Aboard Indigo, we went north and west, through Icy Strait to Glacier Bay National Park. Then we went back south, between Chicagof and Baranof Islands, to Sitka, where Gayle flew out just in time to say farewell to her father. We cruised along the Outside, enduring swells and seasickness and stopping at Goddard Hot Springs, the Maurelle Islands, and Craig, where we rented a Suburban to explore Prince of Wales Island. (I know, embarrassing, but it’s the only model of car they rent there.)

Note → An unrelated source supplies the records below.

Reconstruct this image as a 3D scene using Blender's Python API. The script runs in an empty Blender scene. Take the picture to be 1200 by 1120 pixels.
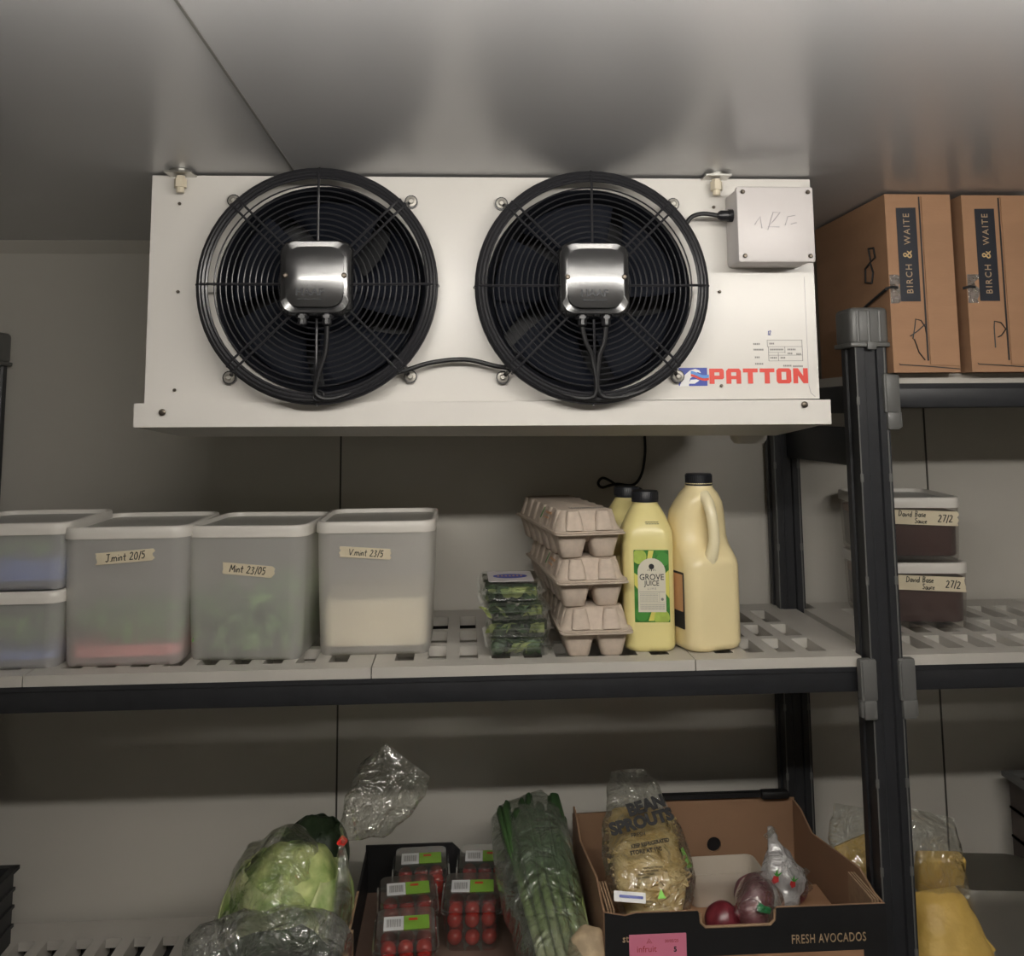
import bpy, bmesh, math, random
from mathutils import Vector, Matrix, noise
from mathutils.geometry import tessellate_polygon
R = math.radians
PI = math.pi
C = bpy.context.scene.collection
scene = bpy.context.scene

# ------------------------------------------------------------------ camera
TH, PT, RL, F, YP, EZ = .0563, .1112, .00844, 1060.0, 367.0, 1.8
fw = Vector((math.sin(TH)*math.cos(PT), math.cos(TH)*math.cos(PT), math.sin(PT)))
r0 = Vector((math.cos(TH), -math.sin(TH), 0)); u0 = r0.cross(fw)
rt = r0*math.cos(RL) - u0*math.sin(RL); up = u0*math.cos(RL) + r0*math.sin(RL)
cam = bpy.data.cameras.new('camera'); camo = bpy.data.objects.new('camera', cam); C.objects.link(camo)
m = Matrix((rt, up, -fw)).transposed().to_4x4(); m.translation = (0, 0, EZ)
camo.matrix_world = m
cam.sensor_fit = 'HORIZONTAL'; cam.sensor_width = 36; cam.lens = F/1200*36
cam.shift_y = -(560-YP)/1200; cam.clip_start = .02
scene.camera = camo


def P(x, y, Y):
    """the point of the plane at depth Y that shows at pixel (x, y)"""
    d = fw + rt*((x-600)/F) - up*((y-YP)/F)
    return d*(Y/d.y) + Vector((0, 0, EZ))


def PZ(x, y, Z):
    d = fw + rt*((x-600)/F) - up*((y-YP)/F)
    return d*((Z-EZ)/d.z) + Vector((0, 0, EZ))


# ------------------------------------------------------------------ world, exposure
w = bpy.data.worlds.new('world'); scene.world = w; w.use_nodes = True
w.node_tree.nodes['Background'].inputs[0].default_value = (.5, .5, .52, 1)
w.node_tree.nodes['Background'].inputs[1].default_value = .02
scene.view_settings.view_transform = 'Standard'
scene.view_settings.look = 'None'
scene.view_settings.gamma = 1
scene.view_settings.use_curve_mapping = False
scene.view_settings.exposure = 0.28
LAMP = 62.0          # strength of the ceiling batten's diffuser
LAMP_COL = (1.0, .955, .885)

# ------------------------------------------------------------------ materials


def lin(c):
    return tuple((v/255/12.92 if v/255 <= .04045 else ((v/255+.055)/1.055)**2.4) for v in c)


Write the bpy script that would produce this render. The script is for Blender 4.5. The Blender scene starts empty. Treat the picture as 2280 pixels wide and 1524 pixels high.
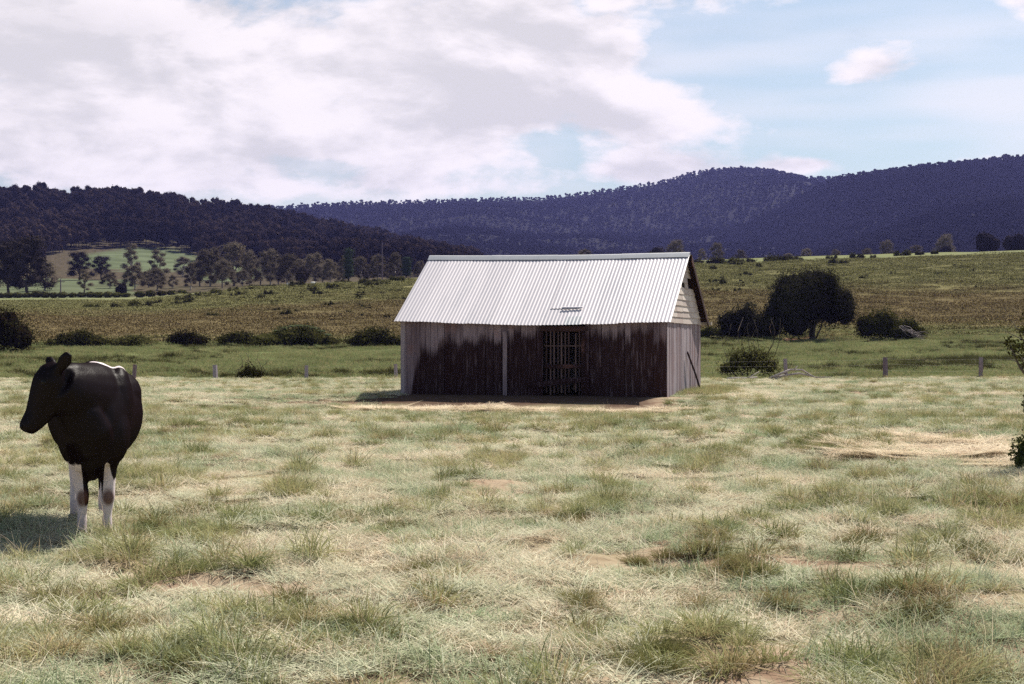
import bpy, bmesh, math, random
import numpy as np
from mathutils import Vector, Matrix

# ------------------------------------------------------------------ camera, sky, sun, exposure
scene = bpy.context.scene
COL = scene.collection
EYE = 1.6
SHED_L = 8.25
F = 3167.0                       # focal length in photo pixels (50 mm lens on 36 mm film, 2280 px wide)
cam_data = bpy.data.cameras.new('camera')
cam_data.lens = 50.0
cam_data.sensor_width = 36.0
cam_data.clip_start = 0.1
cam_data.clip_end = 20000
cam = bpy.data.objects.new('camera', cam_data)
COL.objects.link(cam)
cam.location = (0, 0, EYE)
cam.rotation_euler = (math.radians(90), 0, 0)
scene.camera = cam

SUN_DIR = Vector((0.584 * math.cos(math.radians(53)), 0.812 * math.cos(math.radians(53)), math.sin(math.radians(53)))).normalized()
sun_data = bpy.data.lights.new('sun', 'SUN')
sun_data.energy = 5.0
sun_data.angle = math.radians(0.6)
sun_data.color = (1.0, 0.94, 0.84)
sun = bpy.data.objects.new('sun', sun_data)
COL.objects.link(sun)
sun.rotation_euler = SUN_DIR.to_track_quat('Z', 'Y').to_euler()

scene.view_settings.view_transform = 'Standard'
scene.view_settings.look = 'None'
scene.view_settings.exposure = 0.85
scene.view_settings.gamma = 1.0
scene.view_settings.use_curve_mapping = False
cy = scene.cycles
cy.use_denoising = False
cy.use_adaptive_sampling = False
cy.max_bounces = 5; cy.diffuse_bounces = 2; cy.glossy_bounces = 1; cy.transmission_bounces = 2; cy.volume_bounces = 0; cy.transparent_max_bounces = 4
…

In one super-long day (19 hours), we headed back east to Prince Rupert, where Linda flew home, in part to care for their geriatric kitty. With a crew now numbering four, we made it to Friday Harbor in just ten days. That’s where Barry and I said goodbye and caught a Washington State Ferry. We’d been aboard Indigo for exactly one month of the ten-week trip.

This afternoon, we’re heading out for a weekend sailing trip with someone we only met a few days ago, when we were in Friday Harbor. There’s another story there, too long for now, but the good news is this: Tonight, when I go to sleep aboard Sparrow, nee Nereid, I know my bed will move. It will rock gently at anchor, and Barry and I will be off on yet another adventure.

8/6/2005

Back to Puget Sound

Filed under: General — Barry @ 10:07 pm

Well, our trip to Alaska is finished with a return to one more mode of transportation. We left Indigo in Friday Harbor, and then took the Washington state ferry from the San Juan Islands to Anacortes, and are now back on Camano Island.

We need to sort through our pictures, journals and memories of the trip and find some goodies to share. Eventually our lives will settle down and we may figure out what to call “normal” for a while, but probably not ’till September.